John Karidis, an analyst at Man Securities, has attempted to estimate the amount of value destruction since 1999, adjusting for the reduced value of the shares that were issued to acquire AirTouch, Mannesmann and others.
As the top table shows, Vodafone issued £69.1 billion of shares to fund its expansion, and spent another £27.1 billion in cash. This includes the £13.3 billion it paid for “third-generation” mobile licences, and is net of disposal proceeds, principally from the sale of Orange to France Telecom.
Karidis has conservatively valued Vodafone’s original (UK) business at £5.4 billion, making a total shareholder “bet” of £101.6 billion.
For this investment, shareholders have received dividends to date of £7.8 billion, and today hold shares worth £81.8 billion. In other words, the “bigger is better” strategy has destroyed £12 billion.

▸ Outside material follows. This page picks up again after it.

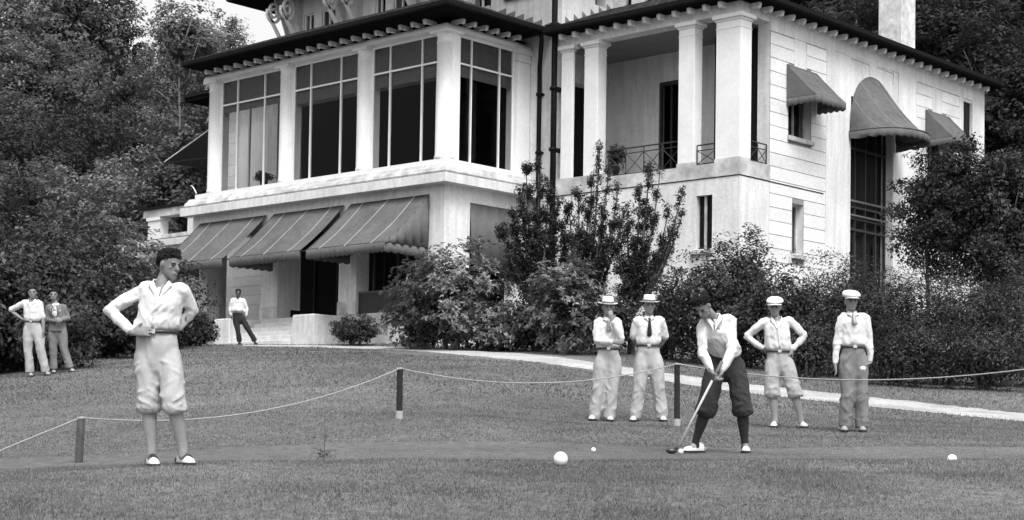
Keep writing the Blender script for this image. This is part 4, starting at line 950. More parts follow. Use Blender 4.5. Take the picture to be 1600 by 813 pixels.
def limb(mb, pts, rad, n=12, ends=True, flat=None):
    """rounded tapering limb through points; rad scalars; flat=(axis vector, factor) squashes the section"""
    pts = [Vector(p) for p in pts]; rad = list(rad)
    if ends:
        d0 = (pts[0]-pts[1]).normalized(); d1 = (pts[-1]-pts[-2]).normalized(); r0, r1 = rad[0], rad[-1]
        pts = [pts[0]+d0*r0*.85, pts[0]+d0*r0*.5]+pts+[pts[-1]+d1*r1*.5, pts[-1]+d1*r1*.85]; rad = [r0*.35, r0*.8]+rad+[r1*.8, r1*.35]
    R = []; ref = None
    for i, p in enumerate(pts):
        t = (pts[min(i+1,len(pts)-1)]-pts[max(i-1,0)]).normalized()
        if ref is None: ref = (flat[0] if flat else t.orthogonal()).normalized()
        u = ref-t*ref.dot(t); u = u.normalized() if u.length > 1e-4 else t.orthogonal().normalized(); ref = u; w = t.cross(u); k = flat[1] if flat else 1.
        R.append([p+u*math.cos(2*math.pi*j/n)*rad[i]*k+w*math.sin(2*math.pi*j/n)*rad[i] for j in range(n)])
    mb.rings(R)
def ellipsoid(mb, c, r, ax=None, n=12, m=8):
    ax = ax or (Vector((1,0,0)),Vector((0,1,0)),Vector((0,0,1))); R = []
    for k in range(m+1):
        a = math.pi*(k+.001)/(m+.002); R.append([Vector(c)+ax[0]*r[0]*math.sin(a)*math.cos(2*math.pi*j/n)+ax[1]*r[1]*math.sin(a)*math.sin(2*math.pi*j/n)-ax[2]*r[2]*math.cos(a) for j in range(n)])
    mb.rings(R)
HEADP = [(0.0,.022,.028,.062),(.05,.036,.045,.05),(.12,.050,.064,.034),(.2,.057,.076,.022),(.3,.063,.085,.010),(.42,.068,.091,.002),(.54,.072,.095,-.004),(.66,.0755,.098,-.008),(.78,.073,.094,-.012),(.88,.062,.080,-.014),(.95,.045,.060,-.015),(1.0,.02,.03,-.015)]
class Person:
    def __init__(s, label, d, foot_px, vox, H=1.76):
        s.d = d; s.vox = vox; s.k = H/1.76; s.p2m = d/FOC
        g = place(*foot_px) or gpt(foot_px[0], d)
        s.root = gpt(foot_px[0], d); s.label = label; s.drop = 0.
        s.body = MB(); s.J = {}
        s.side = RT.copy(); s.fwd = -FW
    def P(s, px, py, o=0.):                              # joint seen at a pixel, o metres nearer(-)/farther(+) than the person
        return W(px, py, s.d+o)
    def head(s, chin, top, face=0., pitch=0., roll=0., hair=True, o=0., cap=False):
        """chin and crown pixels; face = yaw to the picture right in degrees, pitch = nod down"""
        a, b = s.P(*chin, o), s.P(*top, o); up = (b-a).normalized(); Hh = .232*s.k
        # the crown of a nodding head leans to the camera
        f = (s.fwd*math.cos(R_(face))+s.side*math.sin(R_(face))).normalized(); r = f.cross(UP).normalized()*-1
        u = UP*math.cos(R_(pitch))+f*math.sin(R_(pitch)); f2 = f*math.cos(R_(pitch))-UP*math.sin(R_(pitch)); r = u.cross(f2).normalized()
        u = (u*math.cos(R_(roll))+s.side*math.sin(R_(roll))).normalized(); f2 = (f2-u*f2.dot(u)).normalized(); r = f2.cross(u).normalized()
        mid = (a+b)/2; c0 = mid-u*Hh/2; s.hc, s.hu, s.hf, s.hr, s.Hh = c0, u, f2, r, Hh; k = s.k; mb = s.body
        at = lambda rr, ff, uu: c0+r*rr*k+f2*ff*k+u*uu*Hh
        s.at = at
        mb.rings([[at(w_*math.cos(2*math.pi*j/18), fo+dp*math.sin(2*math.pi*j/18), t) for j in range(18)] for t, w_, dp, fo in HEADP])
        limb(mb, [at(0,.086,.55), at(0,.102,.46), at(0,.113,.385)], [.010*k,.012*k,.0155*k], 8)          # nose
        ellipsoid(mb, at(0,.083,.575), (.052*k,.012*k,.010*k), (r,f2,u), 10, 6)                               # brow
        ellipsoid(mb, at(0,.095,.25), (.024*k,.010*k,.007*k), (r,f2,u), 8, 6)                                  # upper lip
        ellipsoid(mb, at(0,.092,.205), (.021*k,.011*k,.008*k), (r,f2,u), 8, 6)
        ellipsoid(mb, at(0,.082,.07), (.024*k,.018*k,.018*k), (r,f2,u), 8, 6)                                   # chin
        for q in (-1,1):
            ellipsoid(mb, at(q*.079,.0,.46), (.011*k,.019*k,.032*k), (r,f2,u), 8, 6)                           # ear
            ellipsoid(mb, at(q*.042,.066,.42), (.016*k,.012*k,.012*k), (r,f2,u), 8, 6)                            # cheekbone
        return s
    def neck(s, base):
        s.nb = base; limb(s.body, [s.at(0,-.012,.30), s.at(0,-.016,.08), base, base-UP*.08], [.052*s.k,.053*s.k,.060*s.k,.075*s.k], 12)
    def face_bits(s, me, big):
        k = s.k; at = s.at
        for q in (-1,1):
            e = MB(); ellipsoid(e, at(q*.031,.0845,.505), (.0145*k,.008*k,.0065*k), (s.hr,s.hf,s.hu), 8, 6); e.build('eye', M['eye'], me, True)
            e = MB(); limb(e, [at(q*.014,.092,.575), at(q*.034,.091,.60), at(q*.050,.080,.58)], [.004*k,.0048*k,.003*k], 6); e.build('eyebrow', M['hair'], me, True)
        e = MB(); limb(e, [at(-.022,.096,.228), at(0,.107,.232), at(.022,.096,.228)], [.003*k,.0045*k,.003*k], 6); e.build('mouth', M['lip'], me, True)
    def hair(s, me, style='short'):
        at = s.at; R = []
        prof = [(.34,.055,.040,-.066),(.46,.070,.050,-.062),(.58,.080,.076,-.036),(.68,.084,.090,-.024),(.78,.082,.096,-.019),(.87,.073,.091,-.016),(.95,.058,.074,-.014),(1.01,.038,.050,-.012),(1.045,.014,.02,-.012)] if style != 'capped' else [(.38,.072,.058,-.046),(.48,.079,.074,-.036),(.58,.081,.082,-.030),(.68,.08,.085,-.025),(.78,.07,.08,-.02)]
        mb = MB()
        if style == 'mop': prof = [(.30,.066,.055,-.05),(.42,.080,.078,-.040),(.55,.088,.094,-.026),(.66,.094,.112,-.010),(.78,.096,.124,.0),(.90,.088,.116,.002),(1.0,.07,.094,-.002),(1.09,.042,.06,-.004),(1.12,.01,.02,-.004)]
        for i, (t, w_, dp, fo) in enumerate(prof):
            w_ += .007; dp += .004
            R.append([at(w_*math.cos(2*math.pi*j/24)*(1+.035*math.sin(j*3.7+i*1.3)), fo+dp*math.sin(2*math.pi*j/24)*(1+.04*math.sin(j*2.9+i*2)), t+.012*math.sin(j*2.1+i)) for j in range(24)])
        mb.rings(R)
        if style in ('short','mop'):
            for q in range(5): limb(mb, [at(-.050+.016*q, -.02, 1.0), at(-.046+.021*q, .045, .985-.02*(q%2)), at(-.03+.023*q, .086-.004*abs(q-2), .86-.035*((q*2)%3))], [.016*s.k,.017*s.k,.007*s.k], 8)
        return blend(mb, 'hair', M['hair'], me, .006 if s.vox < .01 else .011, 1, .010, 34., 3., stretch=(1,1,1))
    def hand(s, wrist, tip_dir, palm_n, side, curl=.5, spread=.2, thumb_up=None, size=1.):
        """palm, four unequal bent fingers and a thumb leaving the side of the palm"""
        mb = s.body; k = s.k*size; t = Vector(tip_dir).normalized(); nrm = Vector(palm_n); nrm = (nrm-t*nrm.dot(t)).normalized(); w = t.cross(nrm).normalized()*side
        c = lambda a, b, e: wrist+t*a*k+w*b*k+nrm*e*k
        R = []
        for a, hw, th in ((-.03,.026,.021),(.0,.027,.020),(.03,.037,.0175),(.06,.042,.0155),(.085,.041,.013),(.095,.034,.008)):
            R.append([c(a, hw*math.cos(2*math.pi*j/12), th*math.sin(2*math.pi*j/12)) for j in range(12)])
        mb.rings(R)
        for i, (b, l0) in enumerate(((-.031,.062),(-.0105,.072),(.0105,.078),(.031,.07))):       # little .. index
            dd = t+w*(b*spread*14)*.5; dd.normalize(); p = c(.080, b, 0); q = p; ang = 0.; P_ = [p]; rr = [.0095*k]
            for j, f in enumerate((.45,.32,.25)):
                ang += curl*(.55 if j == 0 else .75); v = dd*math.cos(ang)+nrm*math.sin(ang); q = q+v*l0*f*k; P_.append(q); rr.append((.0092-.0012*(j+1))*k)
            limb(mb, P_, rr, 8)
        tu = (t*.62+w*.75+nrm*.35*curl).normalized(); p = c(.012,.026,.002); q = p+tu*.042*k; e = q+(tu*.6+t*.6+nrm*.3*curl).normalized()*.032*k
        limb(mb, [p, q, e], [.0125*k,.0105*k,.008*k], 8)
    def shoe(s, me, heel, toe, m='shoew', sole='shoed', saddle=None):
        a, b = Vector(heel), Vector(toe); b.z = b.z; d = (b-a); L = .285*s.k; dirv = Vector((d.x,d.y,0)).normalized(); w = dirv.cross(UP); c = (a+b)/2
        gzv = max(gz(c.x,c.y), 0 if False else -99)+.004; k = s.k; A = Vector((c.x,c.y,gzv))-dirv*L/2
        mb = MB(); R = []
        for t, hw, h in ((0,.018,.045),(.04,.032,.075),(.15,.037,.09),(.3,.038,.098),(.42,.039,.085),(.55,.044,.066),(.7,.050,.055),(.83,.048,.047),(.94,.036,.038),(1.0,.014,.025)):
            cen = A+dirv*L*t; R.append([cen+w*hw*k*math.cos(x)*(1 if math.sin(x) < .2 else .9)+UP*(.016+max(0,math.sin(x))*h*k+(min(0,math.sin(x))*.006)) for x in [2*math.pi*j/14 for j in range(14)]])
        mb.rings(R); o = mb.build('shoe', M[m], me, True)
        q = MB(); R = []
        for t, hw in ((-.005,.022),(.04,.036),(.15,.041),(.35,.040),(.55,.047),(.7,.053),(.85,.050),(.95,.038),(1.01,.016)):
            cen = A+dirv*L*t; R.append([cen+w*hw*k, cen-w*hw*k, cen-w*hw*k+UP*.018, cen+w*hw*k+UP*.018])
        q.rings(R); q.build('sole', M[sole], o)
        if saddle:
            q = MB(); R = []
            for t, hw, h in ((.34,.0420,.104),(.44,.044,.094),(.54,.048,.080),(.70,.054,.066)):
                cen = A+dirv*L*t; R.append([cen+w*hw*k*math.cos(x)+UP*(.017+math.sin(x)*h*k) for x in [math.pi*(.18+.64*j/10) for j in range(11)]])
            q.rings(R, cap=False, closed=False); q.build('saddle', M[saddle], o, True)
            q = MB(); q.lathe(A+dirv*L*.02+UP*.0, [(.001,.02),(.034*k,.02),(.036*k,.05),(.02*k,.062)], 12); q.build('heel_counter', M[saddle], o, True)
        return o
    def torso(s, waist, chest, nb, sl, sr, hw=(.150,.168,.182), dp=(.105,.122,.125), blouse=.02):
        """shirt body rings from the waist up to the neck, following waist, chest and neck base points"""
        k = s.k; side = (sr-sl).normalized(); R = []; ax = (chest-waist).normalized(); fw = side.cross(ax).normalized()
        ws = s.side
        L = [(waist-ax*.05*k, hw[0]*.90, dp[0]*.92, ws), (waist, hw[0]*.97, dp[0]*.97, ws), (lerpv(waist,chest,.10), hw[0]+blouse, dp[0]+blouse, ws), (lerpv(waist,chest,.30), hw[0]+blouse*1.1, dp[0]+blouse*1.1, ws), (lerpv(waist,chest,.65), (hw[0]+hw[1])/2+blouse*.5, (dp[0]+dp[1])/2+blouse*.4, (ws+side)/2),
             (chest, hw[1], dp[1], side), (lerpv(chest,nb,.40), hw[2]*.98, dp[2]*.93, side), (lerpv(chest,nb,.70), hw[2]*.86, dp[2]*.76, side), (lerpv(chest,nb,.90), hw[2]*.55, dp[2]*.60, side), (nb+(nb-chest).normalized()*.0, hw[2]*.36, dp[2]*.50, side)]
        for c, a, b, sd in L:
            sd = sd.normalized(); f = sd.cross(ax).normalized(); f = -f if f.dot(s.fwd) < 0 else f
            R.append([c+sd*a*k*math.copysign(abs(math.cos(x))**.88, math.cos(x))+f*b*k*math.copysign(abs(math.sin(x))**.92, math.sin(x)) for x in [2*math.pi*j/24 for j in range(24)]])
        return R
    def finish(s, skin='skin', big=False):
        s.me = blend(s.body, 'person', M[skin], None, s.vox, 2, root=s.root, fs=.35)
        tag(s.me, s.label, 'person'); return s.me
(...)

Karidis said the value Vodafone had destroyed was arguably £5 billion more than this because the strong performance of its British business since 1999 could justify a much higher initial valuation.
Sarin has assured investors that Vodafone will reap the benefits of his One Vodafone project — pulling the numerous operations together to wring out savings and efficiencies. However, Karidis’s analysis raises doubts about this as well.
As the lower table shows, Vodafone has consistently lowered its operating and other direct costs since Sarin took over. Unfortunately, these gains have been overwhelmed by the increased amounts that the group is spending to acquire and retain customers — largely represented by the subsidies on expensive new handsets. Overall expenses are rising.
Charles Butterworth, Vodafone’s investor-relations director, rejected Karidis’s analysis, saying it was “arbitrary” to use today’s share price to calculate the effects of its acquisitions. He said Vodafone should be judged against the weak performance of its rivals, and the full benefits of One Vodafone would not be seen until 2008.
The note from Karidis last week made two more telling observations. The first is that Vodafone’s expansion strategy was supported by the majority of the existing board, which has changed little in the past seven years. Any director who called for a change of strategy — such as the sale of the Japanese business — would have to overturn his or her previous judgments.
Karidis also predicted increasing tensions between Vodafone and Verizon, its joint-venture partner in America. Verizon has just acquired MCI, another telecoms company with strong relationships with big business — the same customers most prized by Vodafone.
In future, Verizon will have an increased interest in retaining corporate customers itself, rather than allowing them to deal with Verizon Wireless, where Vodafone would receive 45% of the benefit.
One hope among Vodafone’s critics is that a breakdown in the relationship with Verizon could trigger the sale of the company’s stake in Verizon Wireless. However, such a move would require Vodafone’s board to start winding the clock back to 1999.
Is Bond prepared to be the catalyst for such a reversal? Investors are keen to find out.